I know that it is a losing battle to try to build such hardware when offline attackers have essentially infinite time to dismantle even the most elaborate systems — no such thing as an un breakable safe, only how long it takes to break into it, etc — but I feel these are valid counter measures, are they not?
I agree. Yes, these are not foolproof, but damn does it make it harder. It means that a random lone wolf using some random AI is not going to find it easy.
I would add a few more measures:
* Keys are regenerated for each device in the charging dock and are only valid until next recharge or a timeout.
* There is a sign-out process for the cameras that ties them to the operator.
* Police officers have no control over when the camera is recording, the camera instead controls this.
* Lower resolution data is streamed and synced to a cloud in real time, along with interesting data such as GPS, local BT/WiFi devices, etc.
As for privacy, British police are using more and more evasive camera technology out in public spaces, it's about time they were forced to wear it themselves. I want even the pencil pushers in the offices to be forced to wear it.
> the signature included the depth measured by the autofocus system across the image?
> or a tiny stereo image was included to capture depth?
These systems work by having multiple sensors to use for depth perception, so enterprising hackers write software to create two images, one for each sensor, and put some kind of lens or mirror in front of the camera to direct a different image/screen to each sensor.
The problem is fundamentally that the device is taking unsigned analog attacker-controlled input and then signing it, and is being mass produced.
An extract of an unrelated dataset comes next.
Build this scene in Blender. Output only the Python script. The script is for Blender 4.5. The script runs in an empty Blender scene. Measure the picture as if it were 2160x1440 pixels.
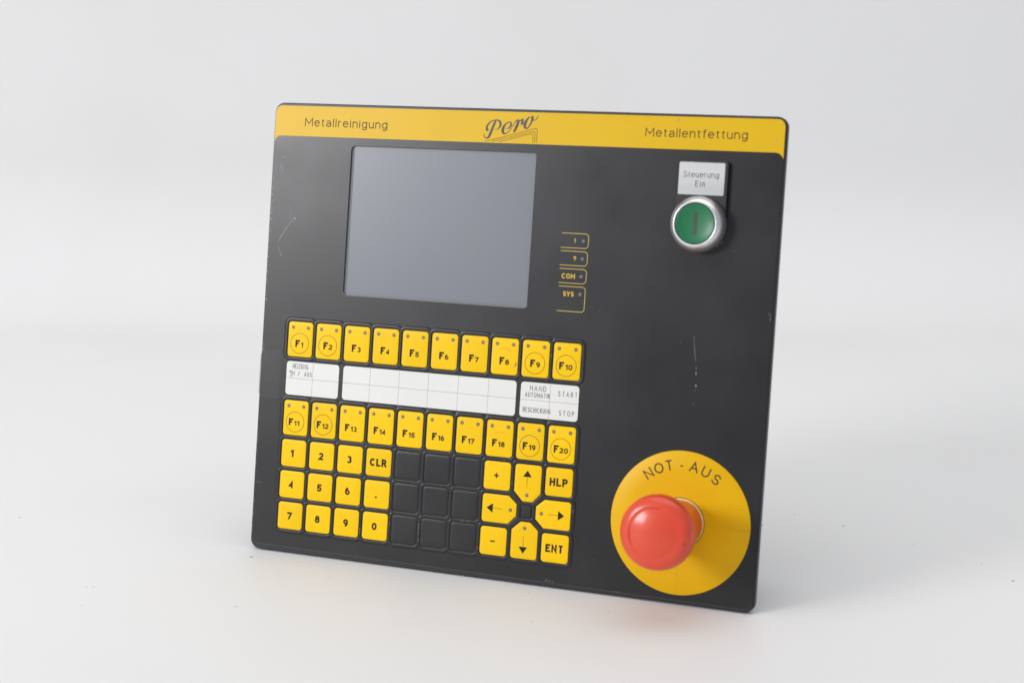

So whatever you're having it do, they put something that generates the same photon pattern in front of the device and you can't fix that with cryptography.
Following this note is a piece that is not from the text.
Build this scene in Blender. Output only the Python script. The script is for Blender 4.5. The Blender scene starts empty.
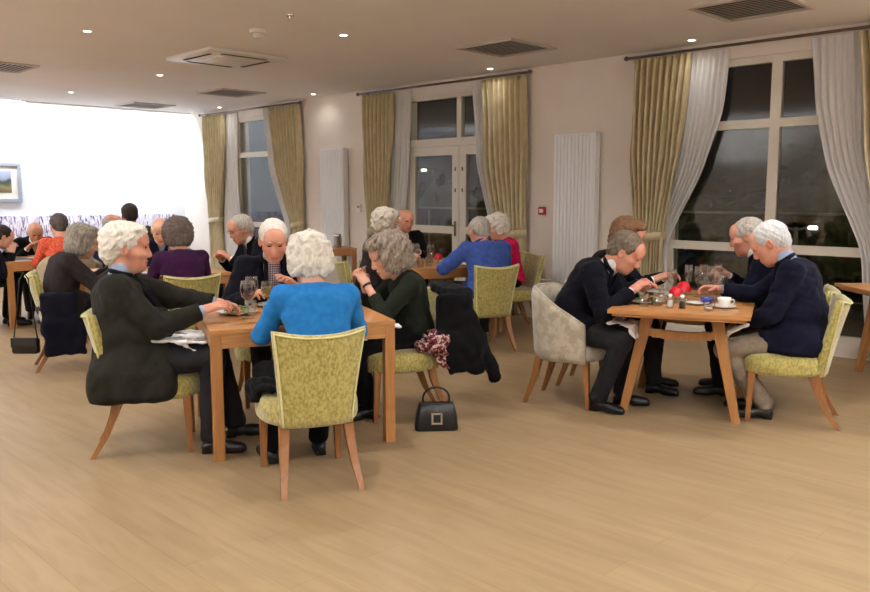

You can probably make it so that a cheap camera needs a few hundred dollars in optical glass or similar, and expensive camera needs a few thousand dollars worth, but it's hard to see how you could make it infeasible to anyone with non-trivial resources and it's also easy to mess up even worse and make it practical even for anyone with a computer and a high resolution screen or two.
> or a mini video in the ten seconds before and after the photo was taken?
Which does what if nothing in the image is expected to be moving, or the thing you're pointing the camera at is a screen rather than a piece of paper?
Also, now to verify the signature on your 50kB image you need a 2MB video? Then by default people won't distribute images that have the ability to be verified.
> and the key is in a tamper proof HSM?
Someone figures out a timing attack on the HSM or similar and now you can extract the keys from every device of that model. Happens over and over, the chances of every device getting this right are essentially zero.
> and the key is deleted the moment the camera detects the case being taken apart?
They get multiple cameras of the same model, take one apart to see how the detection works, then having figured out how it works, take the other one apart without triggering it. Or they extract the key without ever removing the case.
Also, now your phone is going to delete its keys when you remove the case to replace the battery or a cracked screen etc., or if the detection system has a false positive? Then you need some way to transfer new keys to a thing that hasn't got any, which is an even worse attack vector than not deleting the keys to begin with.
It's obviously a loosing battle. You're thinking of elaborate attackers, I'm thinking of your common policeman or scammer. Not great security, but might be able to solve the easyness problem introduced by GenAI.
Out of curiosity, what would be your proposal for identifying GenAI images and videos? Any suggestions?
But also what about .. Even now there is a range of forensic tech that can be used to statistically indicate if an image has been doctored, or generated, wouldnt't adding more and more real world data to the capture increase the bar for doctoring, so that only attackers with infinite resources can do it? At least it would stop Bobby Rotten from doing it.
I’ve done a short deep dive on this, for some cases that possibly would have went court. The tools we have today don’t reliable indicate if an image was doctored necessarily. Most open available scoring and tools like VAAS, DIRE, and Sherloq are decent today. Figuring out if an image that has been doctored, especially with solid proof, is only reliable if the image has metadata to prove it. If they export it to another format or screen capture it and the metadata is lost, it is purely still a guessing game.
Really good points, thank you for pointing this out. What I'm mostly thinking of is the usage in e.g., social media. There will be efforts to do what you suggest, but for your typical facebook user and scammers, this might help with the more common situations where people use GenAI.
That's before getting into the practical problems with securing the keys. Every camera by every manufacturer has keys in it and the attacker only needs one key from one camera, and they get to choose the model? Creating something premised on needing to trust something with such a high probability of being compromised is worse than nothing, because it allows the ensuing forgeries a mechanism to pass themselves off as "signed" "real" images.